春先の苗づくりに始まり、田植えに稲刈りと、思い出は彩をもって心に残っています。この魚沼の山間部は、稲刈り後にメートル単位で積雪がある地域でもあり、しんしんと雪が降る様子は、田んぼ仕事と同様、強く印象に残っています。私の終の棲家は、雪国以外にあり得ません。最後の時は、窓から雪が降る様子を眺めていたいです。

 さて、私が生まれた昭和の後半は、一億総中流という言葉が浸透し、前途は明るく感じていました。魚沼米は高値で売れ、冬場の仕事は田中角栄が取ってきてくれる。父親世代は田中角栄に熱狂し、田舎ながらに前向きな空気感で、閉塞感はなかったように思います。

 翻って令和の今。

 私の生まれ育った地区は、私も含めた団塊ジュニア世代が、ほぼ全て地区外に出てしまっており、いわゆる限界集落の様相です。世帯数が一気に減っています。
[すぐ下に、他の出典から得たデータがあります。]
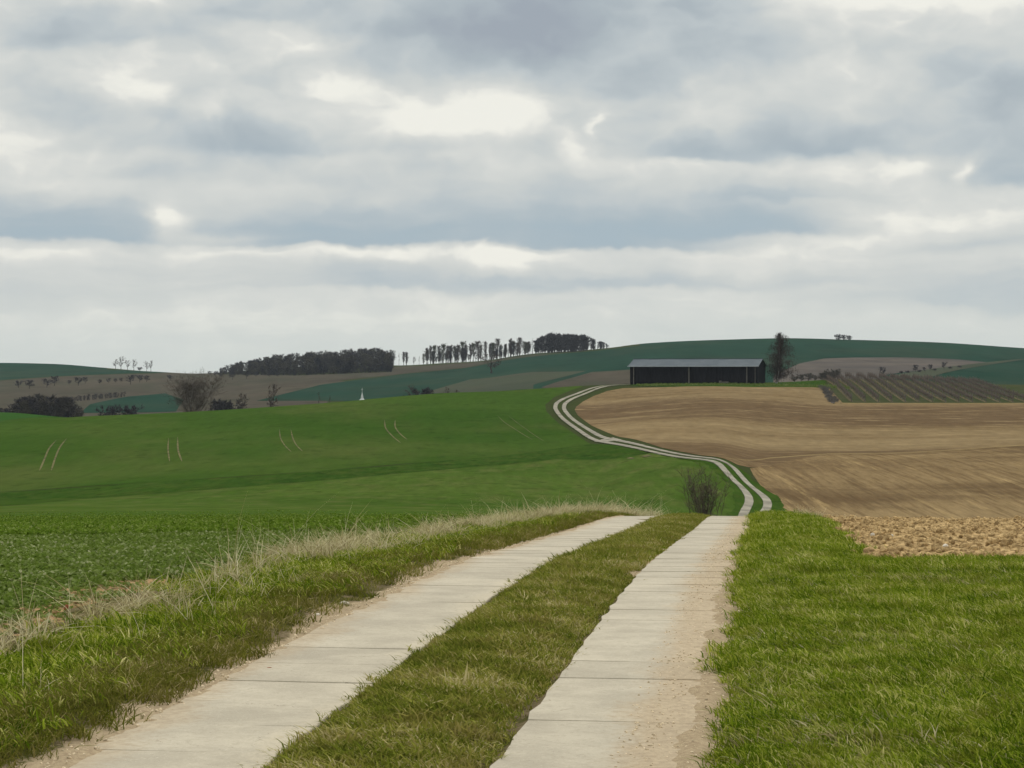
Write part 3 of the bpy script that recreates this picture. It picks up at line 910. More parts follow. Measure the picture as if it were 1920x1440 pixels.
def tuft(name, seed, n, rad, h0, h1, w, mat, lean=(0, 0), arch=.5, tone=(0, 1), spread=.25):
    r = random.Random(seed); V = []; Fc = []; T = []; Hh = []
    for i in range(n):
        a = r.uniform(0, 6.283); q = rad * math.sqrt(r.random())
        bx, by = math.cos(a) * q, math.sin(a) * q
        h = r.uniform(h0, h1); ww = w * r.uniform(.7, 1.3)
        la = r.uniform(0, 6.283); lm = r.random() * spread
        dx = lean[0] + math.cos(la) * lm; dy = lean[1] + math.sin(la) * lm
        fa = r.uniform(0, 3.1416); sx, sy = math.cos(fa) * ww / 2, math.sin(fa) * ww / 2
        tn = tone[0] + (tone[1] - tone[0]) * r.random() ** 1.3
        b = len(V); pr = arch * r.uniform(.5, 1.5)
        for k, u in enumerate((0, .4, .75, 1)):
            off = (u + pr * u * u * 1.6)
            z = h * (u - .35 * pr * u * u * u)
            x = bx + dx * h * off; y = by + dy * h * off
            wd = (1, .9, .6, 0)[k]
            if k < 3:
                V += [(x - sx * wd, y - sy * wd, z - .01 * (k == 0)), (x + sx * wd, y + sy * wd, z - .01 * (k == 0))]; T += [tn, tn]; Hh += [u, u]
            else:
                V.append((x, y, z)); T.append(tn); Hh.append(1)
        Fc += [[b, b + 1, b + 3, b + 2], [b + 2, b + 3, b + 5, b + 4], [b + 4, b + 5, b + 6]]
    return source(name, V, Fc, mat, T, Hh)


def plant(name, seed, mat):
    r = random.Random(seed); V = []; Fc = []; T = []
    n = r.randint(6, 9)
    for i in range(n):
        a = i * 2.4 + r.uniform(-.4, .4); L = r.uniform(.016, .042); w = L * r.uniform(.42, .6)
        up = r.uniform(.15, .8); tn = r.random()
        ca, sa = math.cos(a), math.sin(a)
        b = len(V)
        prof = [(.15, .0, 0), (.45, .8, .6), (.75, 1, .8), (1.0, .45, .6), (1.12, 0, .45)]
        for u, ww, _ in prof:
            rr = L * u; z = L * (up * u * 1.3 - .5 * u * u * up) + .01
            for s in ((-1, 1) if ww else (0,)):
                V.append((ca * rr - sa * s * ww * w / 2, sa * rr + ca * s * ww * w / 2, z + abs(s) * .25 * w)); T.append(tn)
        Fc += [[b, b + 1, b + 2], [b + 1, b + 3, b + 4, b + 2], [b + 3, b + 5, b + 6, b + 4], [b + 5, b + 7, b + 6]]
    return source(name, V, Fc, mat, T)


def sample(n, y0, y1, vfun, power=1.0, seed=1):
    """n points, distance-weighted, v from vfun(Y) -> (lo, hi)"""
    g = np.random.default_rng(seed)
    u = g.random(n)
    Y = (y0 ** power + u * (y1 ** power - y0 ** power)) ** (1 / power) if power else y0 * (y1 / y0) ** u
    lo, hi = vfun(Y)
    v = lo + (hi - lo) * g.random(n)
    return v + cen(Y), Y, v, g


def place(name, X, Y, g, sources, s0, s1, zf=near_z, tilt=.15, spin=True, kscale=None, dz=0):
    n = len(X)
    R = np.stack([g.normal(0, tilt, n), g.normal(0, tilt, n), g.uniform(0, 6.283, n) if spin is True else g.normal(0, spin, n)], -1)
    S = g.uniform(s0, s1, n)
    if kscale is not None: S = S * kscale
    return scatter(name, np.stack([X, Y, zf(X, Y) + dz], -1), R, S, g.integers(0, len(sources), n), sources)


edge_r = lambda Y: .262 * Y + .3       # right limit of interest (X)
tg = [tuft('tuft', i, 34, .12, .016, .054, .0058, M['grass'], (-.45, -.08), .6, spread=.85) for i in range(6)]
# right verge, full width in front of the headland, narrow beside it
X, Y, v, g = sample(40000, 7.5, 23.0, lambda Y: (np.full_like(Y, 1.15), edge_r(Y) - cen(Y) + 1.0), 2.0, 11)
k = (g.random(len(X)) < sst(v + (fbm(X * 1.7, Y * 1.7) - .47) * .26, 1.37, 1.54) * (1 - field_mask(X, Y)))
place('right_verge_grass', X[k], Y[k], g, tg, .60, 1.10, spin=.6, kscale=(.75 + .9 * fbm(X[k] * .8, Y[k] * .8)))
X, Y, v, g = sample(14000, 21.0, 49, lambda Y: (np.full_like(Y, 1.15), np.full_like(Y, 3.0)), 1.0, 12)
k = (g.random(len(X)) < sst(v + (fbm(X * 1.7, Y * 1.7) - .47) * .26, 1.34, 1.50) * (1 - field_mask(X, Y)))
place('right_verge_grass', X[k], Y[k], g, tg, .75, 1.35, spin=.6, kscale=(.8 + .9 * fbm(X[k] * .8, Y[k] * .8)))
# straw among the green
ts = [tuft('dead_tuft', 30 + i, 9, .06, .03, .09, .006, M['straw'], (-.45, -.1), .7, spread=1.0) for i in range(4)]
X, Y, v, g = sample(4200, 7.5, 22, lambda Y: (np.full_like(Y, 1.5), edge_r(Y) - cen(Y) + 1.0), 2.0, 13)
k = fbm(X * 1.6 + 3, Y * 1.6) > .50
place('dead_grass', X[k], Y[k], g, ts, .5, 1.0, spin=.7)
# middle verge
tm = [tuft('worn_tuft', 50 + i, 26, .085, .014, .046, .0066, M['grassmid'], (-.25, -.05), .6, spread=1.1) for i in range(6)]
X, Y, v, g = sample(22000, 7.0, 49, lambda Y: (np.full_like(Y, -.47), np.full_like(Y, .46)), .9, 14)
n_ = (fbm(X * 3.1, Y * 3.1) - .47)
k = (g.random(len(X)) < (sst(v + n_ * .16, -.50, -.40) * sst(-v + n_ * .16, -.47, -.38)) * (.55 + .6 * (fbm(X * 1.3, Y * 1.3) > .43)) * (1 - .8 * (sand_f(X, Y) > .4)))
kk = .75 + .5 * fbm(X[k] * 1.5, Y[k] * 1.5) + .35 * np.exp(-((v[k] - .0) / .25) ** 2) - .15
place('middle_verge_grass', X[k], Y[k], g, tm, .8, 1.35, spin=.9, kscale=kk * (1 - .3 * sst(Y[k], 30, 44)))
# greener tufts in the crown of the middle verge
X, Y, v, g = sample(3400, 7.0, 45, lambda Y: (np.full_like(Y, -.38), np.full_like(Y, .40)), .9, 15)
k = fbm(X * 1.9 + 7, Y * 1.9) > .47
place('middle_verge_grass', X[k], Y[k], g, tg, .40, .70, spin=.8)
# left verge
M['matted'] = leaf_mat('matted_verge_grass', [(0, (.075, .090, .010)), (.35, (.140, .148, .018)), (.60, (.205, .190, .040)), (.85, (.40, .32, .15)), (1.0, (.55, .46, .25))], 1.3, 1.4, .25, (.150, .125, .040))
tml = [tuft('matted_tuft', 60 + i, 30, .09, .018, .060, .0046, M['matted'], (-.1, -.1), .6, spread=1.3) for i in range(5)]
X, Y, v, g = sample(14000, 7.5, 49, lambda Y: (np.full_like(Y, -3.15), np.full_like(Y, -1.36)), .9, 16)
n_ = (fbm(X * 2.1, Y * 2.1) - .47)
k = (g.random(len(X)) < sst(-v + n_ * .5, 1.60, 2.0) * (1 - .7 * crop_mask(X, Y)) * (1 - sst(-v, 2.5, 2.8) * (1 - sst(Y, 16, 18))))
place('left_verge_grass', X[k], Y[k], g, tg, .8, 1.45, spin=1.3, kscale=.75 + .8 * fbm(X[k] * 1.1 + 8, Y[k] * 1.1))
X, Y, v, g = sample(11000, 7.5, 49, lambda Y: (np.full_like(Y, -2.1), np.full_like(Y, -1.34)), .9, 17)
k = (g.random(len(X)) < .75 * sst(-v + (fbm(X * 3, Y * 3) - .47) * .3, 1.36, 1.55) * (1 - .75 * sst(Y, 12.5, 14.5) * (1 - sst(Y, 22, 28)) * sst(v, -1.85, -1.6)))
place('left_verge_grass', X[k], Y[k], g, tml, .8, 1.5, spin=3)
# dry bleached grass along the left edge of the verge
td = [tuft('straw_tuft', 70 + i, 20, .07, .10, .30, .0085, M['straw'], (-.15, -.05), .8, spread=1.1) for i in range(5)]
tt_ = [tuft('tall_straw', 90 + i, 4, .05, .40, .75, .0060, M['straw'], (.05, 0), .12, spread=.28) for i in range(4)]
X, Y, v, g = sample(5200, 11.5, 52, lambda Y: (-3.15 + 0 * Y, -1.95 + .4 * sst(Y, 30, 45)), .8, 18)
dens = sst(Y, 12, 19) * np.exp(-((v + 2.75 - .55 * sst(Y, 26, 42)) / .28) ** 2) * (.10 + 1.2 * (fbm(X * 1.2 + 2, Y * 1.0 + 5) > .485))
k = g.random(len(X)) < dens
place('dry_grass', X[k], Y[k], g, td, .55, 1.15, kscale=.72 + .45 * fbm(X[k] * .7, Y[k] * .7), tilt=.3)
k2 = g.random(len(X)) < dens * .022
place('dry_grass_stalks', X[k2], Y[k2], g, tt_, .45, .85, tilt=.12)
ta = [tuft('arching_straw', 150 + i, 5, .08, .22, .50, .0075, M['straw'], (.25 - .1 * i, -.1), .75, spread=.7) for i in range(5)]
X, Y, v, g = sample(230, 10.5, 24, lambda Y: (np.full_like(Y, -3.0), np.full_like(Y, -1.95)), 1.1, 27)
k = fbm(X * 1.3 + 4, Y * 1.3) > .44
place('dry_grass_stalks', X[k], Y[k], g, ta, .4, .8, tilt=.4)
X, Y, v, g = sample(420, 50, 72, lambda Y: (np.full_like(Y, -2.9), np.full_like(Y, -1.4)), 1, 19)
place('dry_grass', X, Y, g, td, .8, 1.7, zf=lambda a, b: H(a, b) + .03, tilt=.3)
X, Y, v, g = sample(260, 40, 49, lambda Y: (np.full_like(Y, 2.1), np.full_like(Y, 3.2)), 1, 20)
place('dry_grass', X, Y, g, td, .4, .8, tilt=.3)
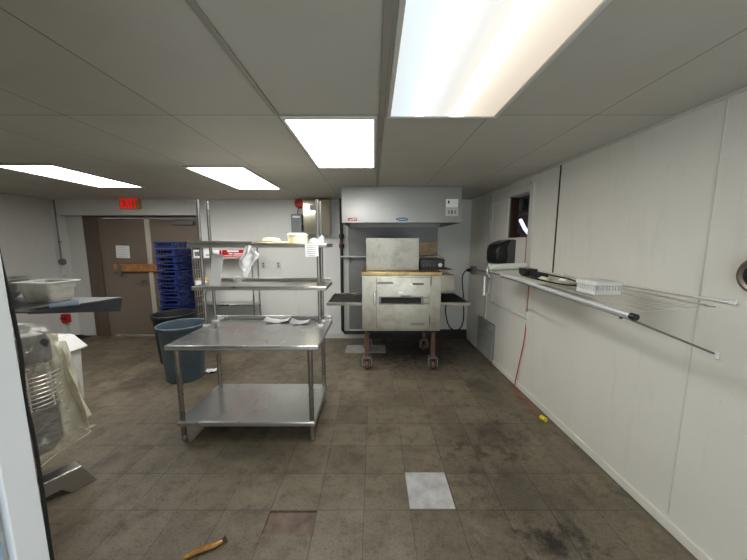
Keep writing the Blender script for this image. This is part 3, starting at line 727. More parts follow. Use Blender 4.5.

もう少し視野を広くとると、新潟県や日本海側は都市部に人口を吸い取られており、衰退から反転する兆候を感じません。

 この流れを反転させるには、「新潟に行けば稼げる」という環境を作ることが必須と考えています。田中角栄の時代より前、北前船が隆盛を極めた時代には、新潟が日本一の人口を誇った時代もありました。けして夢物語ではないと考えます。

 稲刈りの時に感じる稲わらのにおい、春先の雪解け水のにおい。私は米と雪とファミコンで育ちました。ドラクエ3は父親に無理を言って、仕事のあいまに店舗に並んでもらい、買ってもらいました。

 新潟に行けば豊かな暮らしが出来るという環境。スローガンではなく、その環境づくりの一翼を担うため、行動します。がんばります。